生産者の方々は、境町や坂東市の学校給食にゆめかおりが使われるようになって子どもたちが食べている姿を見たり、境サンドのパンに使われていることでパン用小麦を作っている実感がわいていたようでした。それが、誰もが知っているコンビニエンスストアで売られるとなったら、さらに自信や誇りを持ってくださると思っていたので、皆さんのガッツポーズが見られるなと思いました。
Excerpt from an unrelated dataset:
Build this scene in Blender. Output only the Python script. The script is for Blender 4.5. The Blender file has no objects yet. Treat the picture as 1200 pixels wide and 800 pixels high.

伊藤 20年のセブン-イレブンでの発売が決まったときに、染野さんから電話をいただいたんですよ。ゆめかおりの話になると染野さんの声のトーンが上がりますよね。

【会の方針は「何でも良さそうならやってみる」】

――さて、栽培指導等の現場でも進展はありましたか?
油谷 伊藤さんから引き継いで全圃場調査を何の疑問も持たずにやっていましたが、圃場数が増えると追いつかなくなってきました。生産者側も同じで、追肥の目安となる生育調査の結果を圃場番号の数字と一緒に紙ベースで渡しても、どこの圃場で葉色が薄いのか、圃場の位置関係を把握しきれなかったんです。企業の協力を得て、デジタルマップ化する実証試験をしました。感触は良かったのですが、導入コストが高く、継続利用は見送りました。いまでは、普及員がSPADメーターを持って何百圃場も計測して回るのに代わって、衛星画像から生育ムラを判断する取り組みを始めています。
もう一つ人力でやっていた作業を自動化したのは、出荷時のフレコンの組み合わせ計算です。10~30tずつの出荷ロットを平均的なタンパク含有率に揃えていますが、どのフレコンを組み合わせたら良いのかを、伊藤さんの頃から普及員がサポートしながら1日がかりで、手計算でやっていました。フレコンが400個以上になるとお手上げでした。
伊藤 最初に緻密な計算をしても、倉庫の奥に入っていて取り出せないと、荷積みは時間との戦いなので、手前からとにかく積んで、当初の計算からズレてしまうこともありました。
油谷 そうすると、また計算し直しになり、悲惨なんですよ。ようやく解決できそうなシステムエンジニアさんを見つけて、計算ソフトを作っていただいたら、計算は1秒で終わるようになりました!
坂井 ソフトを作る前に染野さんに「人に任せていいですか?」と相談されたそうですね。「この計算が辛すぎて」と弱音を吐いた油谷さんを初めて見たとおっしゃっていました。
――普及員さんが長年手伝ってきた作業を栽培研究会に引き継ぐ方向はあるのでしょうか?